An article published Dec. 21 by The Wall Street Journal (WSJ) has suggested investors should sell and then repurchase their Bitcoin (BTC) as a strategy to save on taxes.
In the context of the 2018 crypto bear market, the WSJ suggests that “the only good thing about investing in cryptocurrencies [this year] was the tax break.”
Given that the United States tax authority, the Internal Revenue Service (IRS), has treated crypto as investment property as of 2014 — akin to stocks and bonds, not currency — crypto users can allegedly benefit from the “special and often favorable” taxation policy the country gives to investments.
For all investments in the U.S. — whether in stocks or in crypto — short-term gains and losses apply to holdings held a year or less, and any gains are taxable at a rate of as high as 40.8 percent.
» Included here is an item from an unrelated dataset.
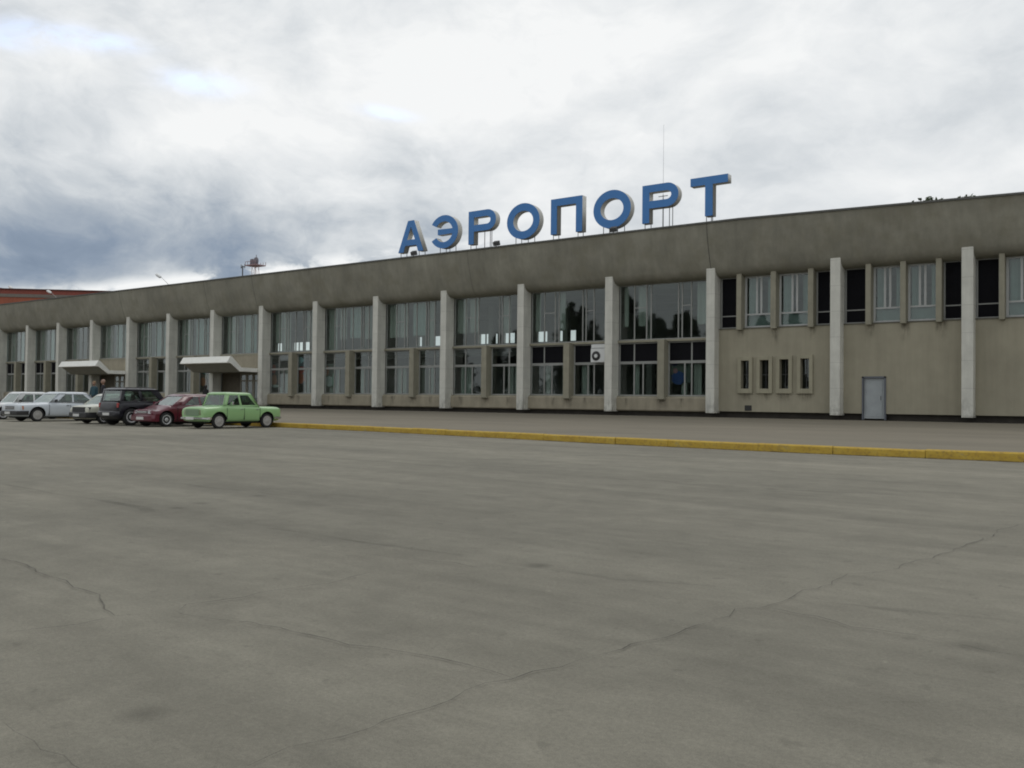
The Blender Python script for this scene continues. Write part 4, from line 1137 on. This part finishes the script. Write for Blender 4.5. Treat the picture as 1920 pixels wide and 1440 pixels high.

Long-term gains and losses meanwhile max out at an upper bound of 23.8 percent.
While losses can be used to offset taxes on gains for all investments, the potential tax relief may be even greater than for traditional assets in the case of crypto, because a “a quirk” in U.S. tax rules permits traders to sell and reinvest their crypto right away, in full respect of the law.
This is because cryptocurrencies are exempt from so-called “wash sale” rules, which “prohibit capital-loss deductions when investors purchase a security such as a stock within 30 days of selling a loser.”
Jim Calvin, a CPA and crypto specialist at Deloitte Tax, told the WSJ that as little as “an hour,” and certainly a day, after booking a loss is enough to wait so that traders remain the right side of the law if they choose to repurchase their crypto.
More broadly, the WSJ notes, timing is crucial, as tax losses can be carried forward but not back — so if you sold at a gain during the crypto bull run of winter 2017, your losses this tax year (post-April) can’t offset the tax owed on earlier profits.
Robert Gordon, a tax strategist from Twenty-First Securities, advised the WSJ that whether or not they intend to repurchase crypto, traders can benefit from either harvesting all their losses, or even just up to the amount of the sum total of their taxable gains, from crypto or otherwise.
As previously reported, data released ahead of the close of the preceding tax year indicated that just 0.04 percent of tax filers were reporting capital gains from crypto investments to the IRS.
Back in July 2017, the IRS had required that major U.S. crypto Coinbase hand over detailed information on every one of its then over 500,000 users in an attempt to prevent tax evasion. However, a court order in November 2017 reduced this number to around 14,000 “high-transacting” users, which the platform later reported as 13,000.